# [WHAT THIS TASK INVOLVES]
Produce an exact transcription of the listing below, omitting the pictures.

***** DATA TO USE

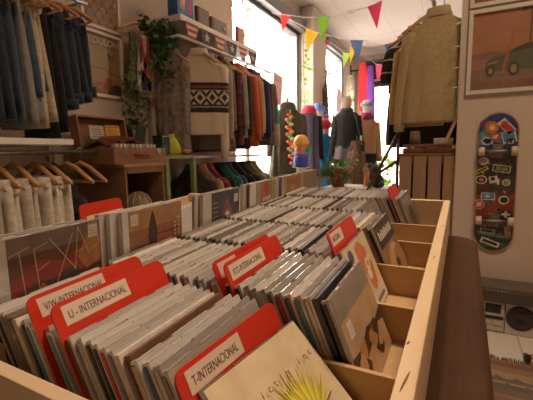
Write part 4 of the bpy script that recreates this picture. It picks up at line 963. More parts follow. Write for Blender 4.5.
# bunting of stars and stripes along the shelf edge
us = thing('star_bunting', 'stars and stripes bunting pinned along the white shelf edge', 'bunting', T(-1.944, 2.42, 1.035))
b = B(); tube(b, [(0, 0, .0), (0, .6, -.004), (0, 1.18, 0)], .002, 5); obj('cord', b, M['white_trim'], us)
nav, gw, rd = fab('bunting_slate', (.10, .09, .10)), fab('bunting_white', (.56, .48, .42)), fab('bunting_red', (.36, .06, .045))
def star(cx, cz, r): return [(.0032, cx+r*(1 if k % 2 == 0 else .42)*math.sin(k*PI/5), cz+r*(1 if k % 2 == 0 else .42)*math.cos(k*PI/5)) for k in range(10)]
for k in range(6):
    y = .01+k*.2; b = B()
    if k % 2 == 0:
        for q in range(5):
            z0, z1 = -.002-.024*q, -.002-.024*(q+1); w0, w1 = .085*(1-q*.1), .085*(1-(q+1)*.1)
            loft(b, [[Vector((x, y+.09-w0, z0)) for x in (0, .002)]+[Vector((x, y+.09+w0, z0)) for x in (.002, 0)], [Vector((x, y+.09-w1, z1)) for x in (0, .002)]+[Vector((x, y+.09+w1, z1)) for x in (.002, 0)]], q % 2, smooth=False)
        obj('pennant', b, [rd, gw], us)
    else:
        loft(b, [[Vector((x, y+.0, -.002)) for x in (0, .002)]+[Vector((x, y+.18, -.002)) for x in (.002, 0)], [Vector((x, y+.035, -.13)) for x in (0, .002)]+[Vector((x, y+.145, -.13)) for x in (.002, 0)]], 0, smooth=False)
        face(b, star(y+.09, -.062, .045), 1)
        obj('pennant', b, [nav, gw], us)
# things on the shelf
def shelfbox(name, label, cat, y, w, h, d, m, fm=None, tilt=0):
    t = thing(name, label, cat, T(-1.99, y, 1.0765) @ Rot(tilt, 'Z'))
    obox('body', m, t, -d, 0, 0, w, 0, h, bev=.004)
    if fm: obox('front_panel', fm, t, .0005, .004, w*.08, w*.92, h*.08, h*.92, bev=.001)
    return t
t = shelfbox('tin_box', 'blue box with an orange and red picture at the near end of the shelf', 'box', 2.41, .20, .22, .10, pm('blue_card', (.03, .13, .34), .5, var=.3, scale=12))
art('picture', .18, .2, [([(.1, .3), (.4, .2), (.5, .7), (.3, .9), (.15, .6)], pc('p_or', (.46, .16, .08))), ([(.6, .1), (.9, .2), (.85, .8), (.65, .85)], pc('p_red', (.40, .06, .05))), (ell(.35, .55, .12, .16), pc('p_skin', (.5, .3, .2)))], t, FACE_X(.001, .01, .01))
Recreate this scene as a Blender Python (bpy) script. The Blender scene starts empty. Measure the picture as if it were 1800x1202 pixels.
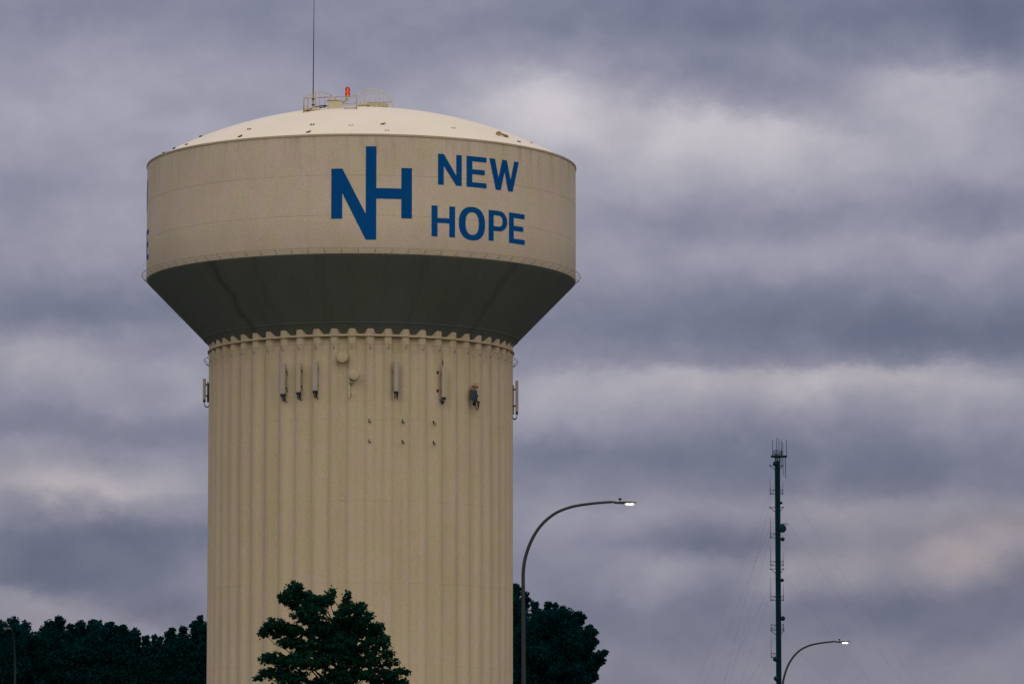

**********

# [EXERCISE OUTPUT]
Write part 4 of the bpy script that recreates this picture. It picks up at line 963. More parts follow. Write for Blender 4.5.
# bunting of stars and stripes along the shelf edge
us = thing('star_bunting', 'stars and stripes bunting pinned along the white shelf edge', 'bunting', T(-1.944, 2.42, 1.035))
b = B(); tube(b, [(0, 0, .0), (0, .6, -.004), (0, 1.18, 0)], .002, 5); obj('cord', b, M['white_trim'], us)
nav, gw, rd = fab('bunting_slate', (.10, .09, .10)), fab('bunting_white', (.56, .48, .42)), fab('bunting_red', (.36, .06, .045))
def star(cx, cz, r): return [(.0032, cx+r*(1 if k % 2 == 0 else .42)*math.sin(k*PI/5), cz+r*(1 if k % 2 == 0 else .42)*math.cos(k*PI/5)) for k in range(10)]
for k in range(6):
    y = .01+k*.2; b = B()
    if k % 2 == 0:
        for q in range(5):
            z0, z1 = -.002-.024*q, -.002-.024*(q+1); w0, w1 = .085*(1-q*.1), .085*(1-(q+1)*.1)
            loft(b, [[Vector((x, y+.09-w0, z0)) for x in (0, .002)]+[Vector((x, y+.09+w0, z0)) for x in (.002, 0)], [Vector((x, y+.09-w1, z1)) for x in (0, .002)]+[Vector((x, y+.09+w1, z1)) for x in (.002, 0)]], q % 2, smooth=False)
        obj('pennant', b, [rd, gw], us)
    else:
        loft(b, [[Vector((x, y+.0, -.002)) for x in (0, .002)]+[Vector((x, y+.18, -.002)) for x in (.002, 0)], [Vector((x, y+.035, -.13)) for x in (0, .002)]+[Vector((x, y+.145, -.13)) for x in (.002, 0)]], 0, smooth=False)
        face(b, star(y+.09, -.062, .045), 1)
        obj('pennant', b, [nav, gw], us)
# things on the shelf
def shelfbox(name, label, cat, y, w, h, d, m, fm=None, tilt=0):
    t = thing(name, label, cat, T(-1.99, y, 1.0765) @ Rot(tilt, 'Z'))
    obox('body', m, t, -d, 0, 0, w, 0, h, bev=.004)
    if fm: obox('front_panel', fm, t, .0005, .004, w*.08, w*.92, h*.08, h*.92, bev=.001)
    return t
t = shelfbox('tin_box', 'blue box with an orange and red picture at the near end of the shelf', 'box', 2.41, .20, .22, .10, pm('blue_card', (.03, .13, .34), .5, var=.3, scale=12))
art('picture', .18, .2, [([(.1, .3), (.4, .2), (.5, .7), (.3, .9), (.15, .6)], pc('p_or', (.46, .16, .08))), ([(.6, .1), (.9, .2), (.85, .8), (.65, .85)], pc('p_red', (.40, .06, .05))), (ell(.35, .55, .12, .16), pc('p_skin', (.5, .3, .2)))], t, FACE_X(.001, .01, .01))
Recreate this scene as a Blender Python (bpy) script. The Blender scene starts empty. Measure the picture as if it were 1800x1202 pixels.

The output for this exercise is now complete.